**Exercise brief:** Your task is to repeat the listing exactly.

**Data shown:**
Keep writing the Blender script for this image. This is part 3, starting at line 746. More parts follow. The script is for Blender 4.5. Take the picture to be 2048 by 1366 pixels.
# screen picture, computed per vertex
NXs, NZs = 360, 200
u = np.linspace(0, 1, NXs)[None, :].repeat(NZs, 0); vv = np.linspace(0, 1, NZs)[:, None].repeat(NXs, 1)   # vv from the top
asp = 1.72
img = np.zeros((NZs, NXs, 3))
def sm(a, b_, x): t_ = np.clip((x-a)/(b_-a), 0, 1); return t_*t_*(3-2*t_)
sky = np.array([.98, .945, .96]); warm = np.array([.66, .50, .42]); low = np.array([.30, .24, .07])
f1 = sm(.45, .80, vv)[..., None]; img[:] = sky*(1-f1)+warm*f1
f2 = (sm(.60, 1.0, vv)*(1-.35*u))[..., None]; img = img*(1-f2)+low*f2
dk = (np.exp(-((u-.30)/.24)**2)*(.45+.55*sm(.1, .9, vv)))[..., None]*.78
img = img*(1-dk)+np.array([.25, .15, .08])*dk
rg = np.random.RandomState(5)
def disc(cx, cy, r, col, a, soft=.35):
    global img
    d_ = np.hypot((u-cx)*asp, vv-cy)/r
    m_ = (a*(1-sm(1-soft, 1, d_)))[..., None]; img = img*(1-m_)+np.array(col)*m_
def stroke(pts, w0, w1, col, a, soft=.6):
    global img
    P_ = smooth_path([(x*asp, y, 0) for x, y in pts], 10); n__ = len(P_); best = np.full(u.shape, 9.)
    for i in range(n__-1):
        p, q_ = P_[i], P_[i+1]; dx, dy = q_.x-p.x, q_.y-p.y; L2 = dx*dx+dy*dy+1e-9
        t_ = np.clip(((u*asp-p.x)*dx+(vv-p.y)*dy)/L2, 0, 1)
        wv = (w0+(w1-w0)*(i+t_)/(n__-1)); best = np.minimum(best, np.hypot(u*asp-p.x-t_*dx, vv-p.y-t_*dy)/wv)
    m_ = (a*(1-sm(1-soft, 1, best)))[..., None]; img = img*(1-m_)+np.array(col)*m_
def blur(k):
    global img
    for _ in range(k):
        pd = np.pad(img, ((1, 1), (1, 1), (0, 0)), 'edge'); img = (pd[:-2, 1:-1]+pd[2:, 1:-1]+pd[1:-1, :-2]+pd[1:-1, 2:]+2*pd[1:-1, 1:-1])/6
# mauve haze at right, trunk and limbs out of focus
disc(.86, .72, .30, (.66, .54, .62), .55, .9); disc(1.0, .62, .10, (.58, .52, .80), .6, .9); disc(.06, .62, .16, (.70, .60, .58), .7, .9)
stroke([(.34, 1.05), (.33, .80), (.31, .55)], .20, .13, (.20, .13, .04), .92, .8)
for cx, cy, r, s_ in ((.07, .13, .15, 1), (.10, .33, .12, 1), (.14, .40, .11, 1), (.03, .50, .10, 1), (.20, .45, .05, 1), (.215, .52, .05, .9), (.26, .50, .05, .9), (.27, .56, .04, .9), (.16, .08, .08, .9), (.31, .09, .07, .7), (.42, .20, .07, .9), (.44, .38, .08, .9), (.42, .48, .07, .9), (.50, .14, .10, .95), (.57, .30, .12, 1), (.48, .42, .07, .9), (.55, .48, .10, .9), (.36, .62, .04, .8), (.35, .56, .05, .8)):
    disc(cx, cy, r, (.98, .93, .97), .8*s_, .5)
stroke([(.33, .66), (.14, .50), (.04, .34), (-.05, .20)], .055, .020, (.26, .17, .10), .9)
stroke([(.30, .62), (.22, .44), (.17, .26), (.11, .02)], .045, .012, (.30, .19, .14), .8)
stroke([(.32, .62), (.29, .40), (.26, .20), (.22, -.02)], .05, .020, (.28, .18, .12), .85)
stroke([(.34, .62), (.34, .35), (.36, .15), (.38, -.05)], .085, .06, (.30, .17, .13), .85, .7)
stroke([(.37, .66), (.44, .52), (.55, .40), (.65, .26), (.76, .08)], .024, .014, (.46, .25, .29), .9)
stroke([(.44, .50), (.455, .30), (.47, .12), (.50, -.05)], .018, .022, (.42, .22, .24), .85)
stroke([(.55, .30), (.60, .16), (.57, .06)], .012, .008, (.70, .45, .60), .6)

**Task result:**
Keep writing the Blender script for this image. This is part 3, starting at line 746. More parts follow. The script is for Blender 4.5. Take the picture to be 2048 by 1366 pixels.
# screen picture, computed per vertex
NXs, NZs = 360, 200
u = np.linspace(0, 1, NXs)[None, :].repeat(NZs, 0); vv = np.linspace(0, 1, NZs)[:, None].repeat(NXs, 1)   # vv from the top
asp = 1.72
img = np.zeros((NZs, NXs, 3))
def sm(a, b_, x): t_ = np.clip((x-a)/(b_-a), 0, 1); return t_*t_*(3-2*t_)
sky = np.array([.98, .945, .96]); warm = np.array([.66, .50, .42]); low = np.array([.30, .24, .07])
f1 = sm(.45, .80, vv)[..., None]; img[:] = sky*(1-f1)+warm*f1
f2 = (sm(.60, 1.0, vv)*(1-.35*u))[..., None]; img = img*(1-f2)+low*f2
dk = (np.exp(-((u-.30)/.24)**2)*(.45+.55*sm(.1, .9, vv)))[..., None]*.78
img = img*(1-dk)+np.array([.25, .15, .08])*dk
rg = np.random.RandomState(5)
def disc(cx, cy, r, col, a, soft=.35):
    global img
    d_ = np.hypot((u-cx)*asp, vv-cy)/r
    m_ = (a*(1-sm(1-soft, 1, d_)))[..., None]; img = img*(1-m_)+np.array(col)*m_
def stroke(pts, w0, w1, col, a, soft=.6):
    global img
    P_ = smooth_path([(x*asp, y, 0) for x, y in pts], 10); n__ = len(P_); best = np.full(u.shape, 9.)
    for i in range(n__-1):
        p, q_ = P_[i], P_[i+1]; dx, dy = q_.x-p.x, q_.y-p.y; L2 = dx*dx+dy*dy+1e-9
        t_ = np.clip(((u*asp-p.x)*dx+(vv-p.y)*dy)/L2, 0, 1)
        wv = (w0+(w1-w0)*(i+t_)/(n__-1)); best = np.minimum(best, np.hypot(u*asp-p.x-t_*dx, vv-p.y-t_*dy)/wv)
    m_ = (a*(1-sm(1-soft, 1, best)))[..., None]; img = img*(1-m_)+np.array(col)*m_
def blur(k):
    global img
    for _ in range(k):
        pd = np.pad(img, ((1, 1), (1, 1), (0, 0)), 'edge'); img = (pd[:-2, 1:-1]+pd[2:, 1:-1]+pd[1:-1, :-2]+pd[1:-1, 2:]+2*pd[1:-1, 1:-1])/6
# mauve haze at right, trunk and limbs out of focus
disc(.86, .72, .30, (.66, .54, .62), .55, .9); disc(1.0, .62, .10, (.58, .52, .80), .6, .9); disc(.06, .62, .16, (.70, .60, .58), .7, .9)
stroke([(.34, 1.05), (.33, .80), (.31, .55)], .20, .13, (.20, .13, .04), .92, .8)
for cx, cy, r, s_ in ((.07, .13, .15, 1), (.10, .33, .12, 1), (.14, .40, .11, 1), (.03, .50, .10, 1), (.20, .45, .05, 1), (.215, .52, .05, .9), (.26, .50, .05, .9), (.27, .56, .04, .9), (.16, .08, .08, .9), (.31, .09, .07, .7), (.42, .20, .07, .9), (.44, .38, .08, .9), (.42, .48, .07, .9), (.50, .14, .10, .95), (.57, .30, .12, 1), (.48, .42, .07, .9), (.55, .48, .10, .9), (.36, .62, .04, .8), (.35, .56, .05, .8)):
    disc(cx, cy, r, (.98, .93, .97), .8*s_, .5)
stroke([(.33, .66), (.14, .50), (.04, .34), (-.05, .20)], .055, .020, (.26, .17, .10), .9)
stroke([(.30, .62), (.22, .44), (.17, .26), (.11, .02)], .045, .012, (.30, .19, .14), .8)
stroke([(.32, .62), (.29, .40), (.26, .20), (.22, -.02)], .05, .020, (.28, .18, .12), .85)
stroke([(.34, .62), (.34, .35), (.36, .15), (.38, -.05)], .085, .06, (.30, .17, .13), .85, .7)
stroke([(.37, .66), (.44, .52), (.55, .40), (.65, .26), (.76, .08)], .024, .014, (.46, .25, .29), .9)
stroke([(.44, .50), (.455, .30), (.47, .12), (.50, -.05)], .018, .022, (.42, .22, .24), .85)
stroke([(.55, .30), (.60, .16), (.57, .06)], .012, .008, (.70, .45, .60), .6)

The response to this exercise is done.